13. Should NCs be required to disclose, at a minimum, the rationale for the appointment of INEDs, including how the candidate meets the company’s needs, the basis for independence and time commitment?
14. Should large Public Listed Companies (“PLCs”) and those with a Non-Independent Chairman be required to designate a Senior Independent Director or Lead INED?
Board Effectiveness
15. Should the NC’s decisions on board appointments give greater consideration to age diversity within the context of an outcomes-based approach?
16. Should boards disclose how their composition, including age profile and succession planning, supports continuity, renewal and alignment with the company’s strategic objectives?
17. Should Malaysia move towards mandatory quotas (e.g. for gender diversity) to accelerate change, or continue promoting voluntary adoption and market-driven incentives?
18. At a minimum, should the disclosure of the outcomes of board effectiveness evaluation cover the following:
- whether the evaluation was conducted internally or by an external independent party;
- the scope of the evaluation;
- the criteria used; and
- the outcome of the evaluation, including actions taken to address recommendations.
Linking Value-Creation Key Performance Indicators to Executive Remuneration
19. Should long-term value creation indicators be linked with executive remuneration?
20. Should the linkage of value-creation indicators to executive remuneration apply to all PLCs, or to specific groups (for example, large PLCs)?
21. What challenges may companies face in linking value-creation indicators such as Relative Total Shareholder Return (TSR) and Return on Equity (ROE) to executive remuneration, and in disclosing this linkage?
Enhanced Disclosure in the Appointment and Reappointment of External Auditors
22. What are a respondent’s views on the proposal to introduce enhanced disclosure requirements for the appointment and reappointment of external auditors?
Tendering of Audit Firms
23. What are a respondent’s views on the proposal to recommend companies to conduct re-tendering of the current audit firms that have serviced the company for more than 10 years?
24. Does a respondent agree with the proposed timeline to carry out the audit tender i.e. within three years after the 10-year period served by the incumbent external auditor?
Risk Management Committee
25. Should all PLCs be expected to establish a dedicated Risk Management Committee?
Competency of Internal Auditors in Emerging Areas
26. Should internal auditors play a stronger role in supporting the board and management in assessing the effectiveness of the company’s governance, risk management and internal control systems in relation to emerging areas?
27. To what extent should internal auditors be expected to integrate emerging risks and developments into their audit universe and audit plans?
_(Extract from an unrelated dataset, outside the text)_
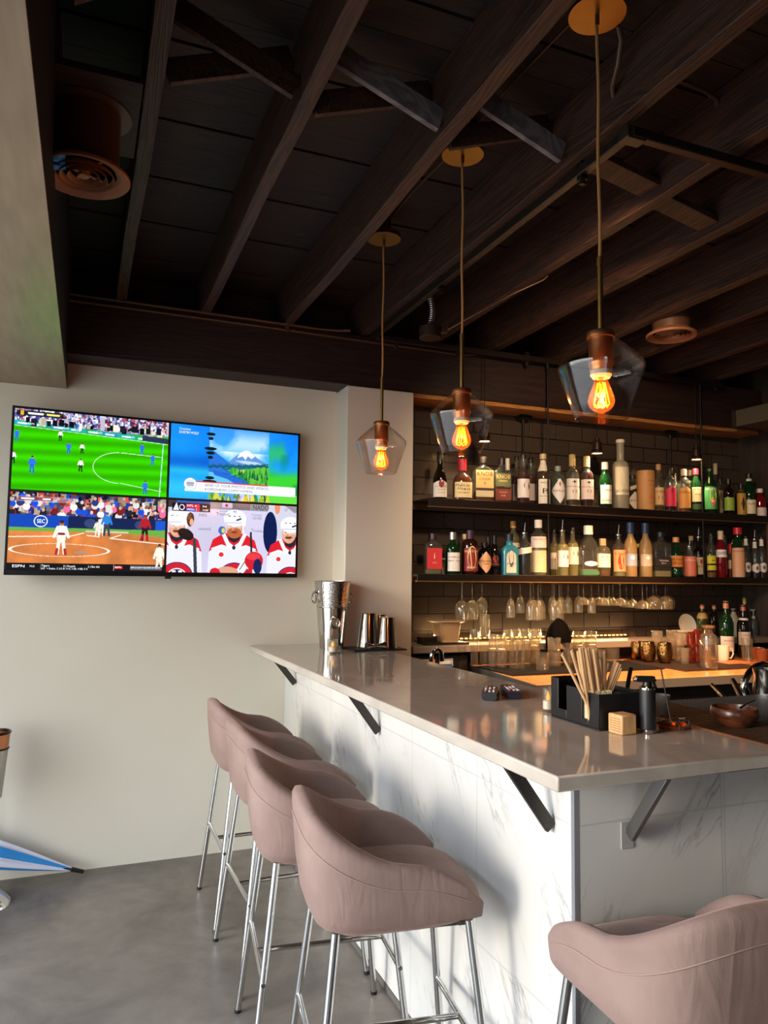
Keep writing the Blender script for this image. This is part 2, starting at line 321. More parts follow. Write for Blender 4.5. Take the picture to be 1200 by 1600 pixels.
# ================================================================ TIMBER CEILING
ORD=['first','second','third','fourth','fifth','sixth','seventh','eighth','ninth','tenth']
jx=[.132,.545,.992,1.435,1.853,2.248,2.735,3.125,3.56,3.965]
for i,x in enumerate(jx):
    mb=MB(); n=14
    for q in range(1):
        # slightly wavy old timber: sections along y
        vs=[];fs=[]
        for k in range(n+1):
            yy=-3.2+(4.155+3.2)*k/n; dx=.004*math.sin(k*1.9+i*2.3); dz=.004*math.sin(k*1.3+i)
            for (a,bz) in((-.024,2.806+dz),(.024,2.803+dz),(.024,3.03),(-.024,3.03)): vs.append((x+dx+a,yy,bz))
        for k in range(n):
            for j in range(4): fs.append((k*4+j,k*4+(j+1)%4,k*4+4+(j+1)%4,k*4+4+j))
        fs+=[(0,1,2,3),(n*4,n*4+3,n*4+2,n*4+1)]; mb.add(vs,fs)
    o=obj('ceiling_joist',mb,JOIST,bevel=.003)
    tag(o,f'dark rough timber ceiling joist, {ORD[i]} one to the right of the soffit box','joist','ceiling joists')
GREYW=wood('grey_brace_wood','564f50','7a7272',(4,4,4),.7,5,6,.3)
def brace(a,b,m,label,w=.07,t=.02,up=(0,1,0)):
    o=obj('bridging_brace',MB().beam(a,b,t,w,up) if 0 else MB().beam(a,b,w,t,up),m,bevel=.002); tag(o,label,'brace','diagonal bridging braces between joists')
def bay(i,y,m1,m2,d=.035,l1='',l2=''):
    xa,xb=jx[i]+.03,jx[i+1]-.03
    brace((xa,y,2.985),(xb,y,2.845),m1,l1); brace((xa,y+.075,2.845),(xb,y+.075,2.985),m2,l2)
yb=atx(690,215,.965).y
bay(0,yb+.02,JOIST,JOIST,l1='dark brace falling to the right towards the second joist',l2='brown brace rising to the right from the first joist')
bay(1,yb,GREYW,JOIST,l1='wide pale grey brace falling to the right onto the third joist',l2='dark brown brace rising behind the pale grey one left of the third joist')
bay(2,yb-.0,GREYW,JOIST,l1='pale grey brace falling right beside the middle pendant canopy',l2='dark brace rising right above the middle pendant canopy')
for i_,(qx,qy),l_ in((3,(985,272),'broad brown brace under the corner of the steel track'),(4,(1080,330),'broad brown brace between the fifth and sixth joists at upper right')):
    q_=atz(qx,qy,2.88); xa_,xb_=jx[i_]+.026,jx[i_+1]-.026
    brace((xa_,q_.y,2.915),(xb_,q_.y,2.845),JOIST,l_,w=.095,t=.022,up=(0,0,1))
xa=-.09
brace((xa,yb-.1,2.86),(jx[0]-.03,yb-.1,2.98),JOIST,'dark brace rising from the soffit box towards the first joist')
# conduits along the beam
def pipe(name,path,r,m,label,cat='pipe',grp='conduits and cables on the ceiling',n=8):
    return tag(obj(name,MB().tube(path,r,n),m),label,cat,grp)

pipe('conduit_pipe',[(-.11,3.868,2.803),(.6,3.868,2.803),(1.15,3.868,2.801),(1.26,3.86,2.803),(1.33,3.835,2.806)],.0085,CONDUIT,'brown conduit bending away from the beam towards the junction box',)
pipe('conduit_pipe',[(-.11,3.869,2.772),(.8,3.869,2.772),(1.5,3.869,2.768),(2.0,3.869,2.764),(2.08,3.866,2.768),(2.14,3.858,2.782),(2.17,3.848,2.80)],.008,CONDUIT,'lower brown conduit strapped along the face of the wall beam')
for x in(.98,1.62):
    tag(obj('pipe_strap',MB().bx(x-.008,x+.008,3.858,3.88,2.755,2.815),STEEL),('small metal strap holding the conduits right of the third joist' if x<1 else 'small metal strap on the lower conduit behind the far pendant cord'),'pipe strap')
# steel strut track: along y beside the fourth joist, across to the right, and back run
TZ=2.775
a=atz(985,208,TZ); xT=a.x; yA=a.y; yB=3.80
tr=thing('strut_track','dark steel strut track frame hung under the joists over the bar','track',(xT,yA,TZ))
def seg(nm,p,q): obj(nm,MB().beam(Vector(p)-Vector((xT,yA,TZ)),Vector(q)-Vector((xT,yA,TZ)),.03,.03),mat('3a3029',.4,.7),tr,bevel=.003)
seg('rail',(xT,yA,TZ),(xT,yB,TZ)); seg('rail',(xT,yA,TZ),(4.3,yA,TZ)); seg('rail',(xT,yB,TZ),(4.0,yB,TZ))
for(px,py,y0) in((440,690,0),):
    pass
for x,y,l in((xT,yA+.23,''),(xT,2.95,''),(1.98,yB,''),(2.45,yB,''),(3.95,yB,'')):
    obj('hanger',MB().bx(x-xT-.012,x-xT+.012,y-yA-.012,y-yA+.012,-.03,.035).cyl((x-xT,y-yA,-.045),(x-xT,y-yA,-.03),.009),mat('2d2723',.45,.7),tr)
obj('corner_bracket',MB().bx(-.02,.05,-.012,.03,-.02,.02),mat('4a4036',.4,.7),tr,bevel=.003)
# junction box with flexible conduit near the far end
jb=aty(672,520,3.35); jr=thing('junction_box','round brown junction box with ribbed flexible conduit rising from it','electrical box',tuple(jb))
obj('box_body',MB().cyl((0,0,-.03),(0,0,.03),.055,.055,20),mat('33241b',.5,.3),jr,bevel=.004)
mb=MB()
for k in range(16): mb.torus((0.012*math.sin(k*.25),0,.04+k*.011),.012,.012,.0045,14,6)
obj('flexible_conduit',mb,STEEL,jr); obj('mounting_ear',MB().bx(.06,.095,-.01,.01,.01,.045),STEEL,jr)
pipe('ceiling_cable',[aty(700,515,3.0),aty(745,490,2.9),aty(800,460,2.8),aty(850,437,2.75),aty(856,431,2.73)],.004,CONDUIT,'thin brown cable strung along the fifth joist','cable')
pipe('ceiling_cable',[atz(966,40,2.99),atz(971,62,2.97),atz(966,100,2.93),atz(957,135,2.9),atz(960,156,2.89)],.0075,CONDUIT,'brown cable looping down beside the nearest canopy','cable')
pipe('ceiling_cable',[atz(1062,125,3.0),atz(1100,142,3.0),atz(1120,155,2.99),atz(1124,190,2.96),atz(1125,215,2.93),atz(1131,223,2.92)],.007,CONDUIT,'brown cable stapled between the fourth and fifth joists at upper right','cable')
c1=atz(725,240,2.985);c2=atz(601,370,2.985);c0=atz(931,25,2.985)
pipe('ceiling_cable',[c0-Vector((.02,0,-.03)),c1.lerp(c0,.5)+Vector((-.03,0,.03)),c1-Vector((.02,0,-.03))],.004,CONDUIT,'thin cable running from the nearest canopy to the middle one','cable')
pipe('ceiling_cable',[c1-Vector((.02,0,-.03)),c1.lerp(c2,.5)+Vector((-.03,0,.03)),c2-Vector((.02,0,-.03))],.004,CONDUIT,'thin cable running from the middle canopy to the far one','cable')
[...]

28. Should the NC be expected to disclose its rationale for recommending a director, referencing the board skills matrix, succession needs and alternatives considered?
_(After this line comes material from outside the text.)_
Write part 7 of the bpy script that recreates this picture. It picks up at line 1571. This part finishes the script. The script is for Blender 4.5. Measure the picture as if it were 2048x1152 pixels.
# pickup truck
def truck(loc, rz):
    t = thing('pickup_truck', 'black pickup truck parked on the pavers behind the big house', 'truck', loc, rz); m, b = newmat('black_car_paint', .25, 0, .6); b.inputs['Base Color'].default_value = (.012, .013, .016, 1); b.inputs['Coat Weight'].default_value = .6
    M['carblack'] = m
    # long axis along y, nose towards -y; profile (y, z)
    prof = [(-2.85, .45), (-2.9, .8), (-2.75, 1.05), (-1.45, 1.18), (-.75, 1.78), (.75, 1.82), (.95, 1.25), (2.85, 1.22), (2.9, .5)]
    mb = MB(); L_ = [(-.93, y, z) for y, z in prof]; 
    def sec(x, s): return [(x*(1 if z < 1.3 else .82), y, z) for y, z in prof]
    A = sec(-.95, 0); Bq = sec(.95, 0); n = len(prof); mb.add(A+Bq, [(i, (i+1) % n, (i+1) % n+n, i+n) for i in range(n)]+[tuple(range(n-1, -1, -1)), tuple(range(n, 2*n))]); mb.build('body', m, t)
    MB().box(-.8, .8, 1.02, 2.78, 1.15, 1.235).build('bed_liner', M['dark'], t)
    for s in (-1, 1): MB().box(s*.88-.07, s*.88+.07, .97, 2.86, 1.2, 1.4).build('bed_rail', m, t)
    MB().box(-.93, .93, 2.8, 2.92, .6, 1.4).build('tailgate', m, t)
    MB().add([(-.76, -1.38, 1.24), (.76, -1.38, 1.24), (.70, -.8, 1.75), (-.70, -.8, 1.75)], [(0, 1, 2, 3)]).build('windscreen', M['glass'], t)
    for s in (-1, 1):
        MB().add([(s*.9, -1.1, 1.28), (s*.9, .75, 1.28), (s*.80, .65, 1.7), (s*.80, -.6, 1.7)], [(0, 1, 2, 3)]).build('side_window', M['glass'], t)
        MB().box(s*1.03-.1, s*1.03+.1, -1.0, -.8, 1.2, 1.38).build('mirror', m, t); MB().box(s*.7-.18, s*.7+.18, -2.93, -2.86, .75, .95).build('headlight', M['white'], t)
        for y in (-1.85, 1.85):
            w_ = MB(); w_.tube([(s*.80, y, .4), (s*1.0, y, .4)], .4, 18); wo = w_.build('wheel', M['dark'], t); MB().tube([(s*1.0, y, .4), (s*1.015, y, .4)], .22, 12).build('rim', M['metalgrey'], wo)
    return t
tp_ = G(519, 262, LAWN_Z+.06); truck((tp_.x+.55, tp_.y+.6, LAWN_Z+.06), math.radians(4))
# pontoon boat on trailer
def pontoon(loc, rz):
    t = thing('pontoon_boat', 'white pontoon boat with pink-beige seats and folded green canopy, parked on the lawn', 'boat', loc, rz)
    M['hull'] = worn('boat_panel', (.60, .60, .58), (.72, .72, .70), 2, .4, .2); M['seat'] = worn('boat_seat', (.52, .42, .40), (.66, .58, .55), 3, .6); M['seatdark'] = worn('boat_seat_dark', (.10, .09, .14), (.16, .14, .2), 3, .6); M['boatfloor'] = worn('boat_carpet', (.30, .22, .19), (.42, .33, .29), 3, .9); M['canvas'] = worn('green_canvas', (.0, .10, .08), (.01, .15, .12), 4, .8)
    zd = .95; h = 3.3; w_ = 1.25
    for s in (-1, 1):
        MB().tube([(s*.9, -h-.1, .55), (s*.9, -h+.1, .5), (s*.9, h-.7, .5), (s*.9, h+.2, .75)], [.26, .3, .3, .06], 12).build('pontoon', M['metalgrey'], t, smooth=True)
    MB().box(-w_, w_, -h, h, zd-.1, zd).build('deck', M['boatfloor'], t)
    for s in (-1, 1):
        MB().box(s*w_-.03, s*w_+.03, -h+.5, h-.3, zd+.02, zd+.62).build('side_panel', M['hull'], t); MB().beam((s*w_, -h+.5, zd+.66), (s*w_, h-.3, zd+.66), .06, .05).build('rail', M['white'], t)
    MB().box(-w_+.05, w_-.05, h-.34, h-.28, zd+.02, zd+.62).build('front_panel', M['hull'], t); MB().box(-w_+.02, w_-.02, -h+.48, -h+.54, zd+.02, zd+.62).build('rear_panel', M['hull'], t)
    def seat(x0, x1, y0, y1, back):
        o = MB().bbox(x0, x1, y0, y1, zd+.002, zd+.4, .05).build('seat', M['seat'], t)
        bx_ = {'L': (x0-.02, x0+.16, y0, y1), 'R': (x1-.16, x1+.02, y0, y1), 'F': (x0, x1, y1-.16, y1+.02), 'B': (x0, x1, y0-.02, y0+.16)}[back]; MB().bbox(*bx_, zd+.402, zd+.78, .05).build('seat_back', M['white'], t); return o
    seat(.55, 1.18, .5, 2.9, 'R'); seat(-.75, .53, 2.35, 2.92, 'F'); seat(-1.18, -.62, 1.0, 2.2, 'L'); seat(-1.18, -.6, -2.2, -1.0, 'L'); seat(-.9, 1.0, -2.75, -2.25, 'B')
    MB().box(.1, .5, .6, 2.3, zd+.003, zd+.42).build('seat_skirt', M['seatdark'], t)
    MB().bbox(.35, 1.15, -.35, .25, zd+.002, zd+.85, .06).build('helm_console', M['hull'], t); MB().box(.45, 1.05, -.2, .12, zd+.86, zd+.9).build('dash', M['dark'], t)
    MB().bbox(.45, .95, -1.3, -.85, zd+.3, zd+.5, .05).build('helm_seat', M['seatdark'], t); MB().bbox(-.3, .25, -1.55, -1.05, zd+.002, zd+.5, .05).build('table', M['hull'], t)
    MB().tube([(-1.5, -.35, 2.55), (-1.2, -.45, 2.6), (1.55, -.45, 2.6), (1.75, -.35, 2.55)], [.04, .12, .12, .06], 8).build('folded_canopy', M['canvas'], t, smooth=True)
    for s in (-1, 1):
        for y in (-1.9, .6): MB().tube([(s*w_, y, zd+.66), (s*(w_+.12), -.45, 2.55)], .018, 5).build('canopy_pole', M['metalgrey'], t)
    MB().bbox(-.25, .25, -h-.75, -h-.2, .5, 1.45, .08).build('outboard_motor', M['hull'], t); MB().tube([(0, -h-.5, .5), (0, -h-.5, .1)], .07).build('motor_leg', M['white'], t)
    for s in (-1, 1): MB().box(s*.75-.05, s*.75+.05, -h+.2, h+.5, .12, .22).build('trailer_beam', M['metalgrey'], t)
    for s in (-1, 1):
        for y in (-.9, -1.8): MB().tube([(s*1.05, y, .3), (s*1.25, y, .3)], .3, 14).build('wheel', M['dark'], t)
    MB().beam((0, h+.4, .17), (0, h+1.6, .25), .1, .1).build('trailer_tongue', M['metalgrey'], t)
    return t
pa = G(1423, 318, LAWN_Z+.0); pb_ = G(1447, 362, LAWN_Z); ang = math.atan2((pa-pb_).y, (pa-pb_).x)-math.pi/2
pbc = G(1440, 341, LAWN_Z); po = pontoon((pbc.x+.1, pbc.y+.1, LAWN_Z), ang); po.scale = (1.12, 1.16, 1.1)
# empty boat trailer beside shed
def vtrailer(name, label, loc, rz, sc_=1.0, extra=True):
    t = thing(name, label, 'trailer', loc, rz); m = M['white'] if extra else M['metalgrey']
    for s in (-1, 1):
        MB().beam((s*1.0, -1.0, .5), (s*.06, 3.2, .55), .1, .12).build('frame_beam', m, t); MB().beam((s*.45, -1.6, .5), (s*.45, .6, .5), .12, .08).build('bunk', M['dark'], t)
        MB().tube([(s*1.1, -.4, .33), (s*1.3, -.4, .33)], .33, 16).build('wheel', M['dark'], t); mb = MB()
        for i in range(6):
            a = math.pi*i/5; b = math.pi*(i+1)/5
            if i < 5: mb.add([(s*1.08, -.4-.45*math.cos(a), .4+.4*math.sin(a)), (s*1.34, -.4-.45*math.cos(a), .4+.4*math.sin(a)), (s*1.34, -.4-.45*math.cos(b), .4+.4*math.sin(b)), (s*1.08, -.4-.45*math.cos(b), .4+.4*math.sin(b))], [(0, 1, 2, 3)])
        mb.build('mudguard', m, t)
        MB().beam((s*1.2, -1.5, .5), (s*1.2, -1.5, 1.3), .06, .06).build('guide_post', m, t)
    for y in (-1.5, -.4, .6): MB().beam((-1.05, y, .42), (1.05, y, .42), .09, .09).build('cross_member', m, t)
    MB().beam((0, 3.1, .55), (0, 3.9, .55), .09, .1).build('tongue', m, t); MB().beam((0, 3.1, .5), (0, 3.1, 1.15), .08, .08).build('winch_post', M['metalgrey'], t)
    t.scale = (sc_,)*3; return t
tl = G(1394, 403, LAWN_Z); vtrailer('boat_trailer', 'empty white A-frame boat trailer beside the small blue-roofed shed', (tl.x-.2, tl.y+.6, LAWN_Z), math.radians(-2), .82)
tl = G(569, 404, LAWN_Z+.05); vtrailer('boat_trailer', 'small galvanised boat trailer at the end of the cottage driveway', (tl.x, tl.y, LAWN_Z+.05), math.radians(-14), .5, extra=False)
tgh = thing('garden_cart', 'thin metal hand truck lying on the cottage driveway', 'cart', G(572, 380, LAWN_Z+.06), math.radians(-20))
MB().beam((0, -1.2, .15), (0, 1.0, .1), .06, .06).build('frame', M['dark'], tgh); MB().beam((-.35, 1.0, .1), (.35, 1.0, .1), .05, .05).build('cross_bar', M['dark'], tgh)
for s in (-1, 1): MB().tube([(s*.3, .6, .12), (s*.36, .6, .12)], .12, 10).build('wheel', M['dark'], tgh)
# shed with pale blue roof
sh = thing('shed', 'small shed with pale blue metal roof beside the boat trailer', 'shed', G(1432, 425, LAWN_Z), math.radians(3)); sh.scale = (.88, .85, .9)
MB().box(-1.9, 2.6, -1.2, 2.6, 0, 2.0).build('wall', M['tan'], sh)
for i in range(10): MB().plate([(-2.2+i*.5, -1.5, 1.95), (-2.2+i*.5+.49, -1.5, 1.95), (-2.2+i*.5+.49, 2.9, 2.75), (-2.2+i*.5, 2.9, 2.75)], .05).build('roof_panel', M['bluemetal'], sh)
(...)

29. For reappointments, should the NC be expected to disclose decision-useful information on its assessment, including directors’ time commitment, management of conflicts of interest, fit and proper considerations and how the directors have performed their roles?
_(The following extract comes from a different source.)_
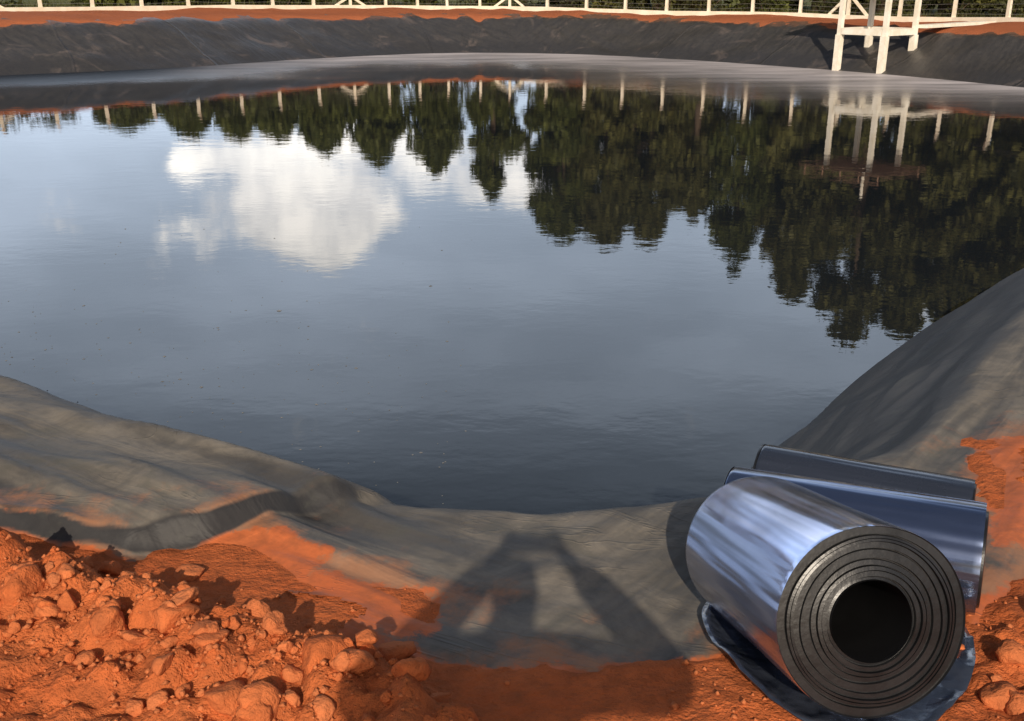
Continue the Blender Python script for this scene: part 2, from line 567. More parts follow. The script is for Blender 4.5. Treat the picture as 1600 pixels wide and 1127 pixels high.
    h = t.math('ADD', h, t.math('MULTIPLY', seam, t.mapr(near, 0, 1, 1.6, 0.0)))
    t.put(b.inputs['Normal'], t.bump(h, 0.6, 0.025))
    return m


def make_water_mat():
    m, t, b = new_mat('pond_water')
    g = t.node('ShaderNodeNewGeometry')
    pos = g.outputs['Position']
    sx = t.node('ShaderNodeSeparateXYZ'); t.put(sx.inputs[0], pos)
    b.inputs['IOR'].default_value = 1.333
    # wind-ruffled band before the far bank
    warp = t.math('MULTIPLY', t.math('SUBTRACT', t.noise(pos, 0.12, 3, 0.5), 0.5), 9.0)
    dist = attr(t, 'bank_distance')
    far = t.mapr(sx.outputs['Y'], 26.0, 36.0)
    band = t.math('MULTIPLY', t.mapr(t.math('ADD', dist, warp), 0.5, t.mapr(sx.outputs['X'], -10.0, 6.0, 8.5, 13.0), 1.0, 0.0), far)
    lf = t.mapr(sx.outputs['X'], -15.0, -6.0)
    painted_mist = t.math('MULTIPLY', t.math('MULTIPLY', band, lf), t.mapr(t.noise(t.mapping(pos, (0.25, 1.0, 1)), 0.9, 4, .6), 0.3, 0.7, 0.45, 1.0))
    t.put(b.inputs['Base Color'], t.mix(painted_mist, (0.012, 0.015, 0.018), (0.55, 0.51, 0.52)))  # misty brightness of the far strip painted in as a pale base colour
    t.put(b.inputs['Roughness'], t.mapr(band, 0, 1, 0.0, 0.50, False))
    r1 = t.noise(t.mapping(pos, (1.0, 1.6, 1.0), (0, 0, 0.15)), 1.5, 3, 0.5)
    r2 = t.noise(t.mapping(pos, (1.0, 1.5, 1.0), (0, 0, -0.3)), 5.5, 3, 0.55)
    gust = t.mapr(t.noise(t.mapping(pos, (0.7, 1.4, 1)), 0.16, 3, 0.5), 0.35, 0.7, 0.5, 1.3)
    h = t.math('ADD', r1, t.math('MULTIPLY', r2, 0.28))
    h = t.math('MULTIPLY', h, gust)
    t.put(b.inputs['Normal'], t.bump(h, 1.0, t.mapr(band, 0, 1, 0.0021, 0.03, False)))
    return m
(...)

According to the SC, the feedback will guide the upcoming revision of the Malaysian Code on Corporate Governance (MCCG), and relevant corporate governance framework, ensuring the framework remains forward-looking, relevant and aligned with global best practices.
Relevant stakeholders including listed companies, directors, company secretaries, investors, professional bodies and industry associations are encouraged to provide feedback on the proposals set out in the Discussion Paper which is to be submitted to the SC by 6 February 2026 through the following:
Comments
The Discussion Paper includes many interesting proposals drawn from the SC’s observations on existing practices in Malaysia as well as the developments in other jurisdictions such as the United Kingdom, Australia, Singapore, Hong Kong, Japan and Korea. The proposals, if adopted, will raise the level of corporate governance practice in Malaysia.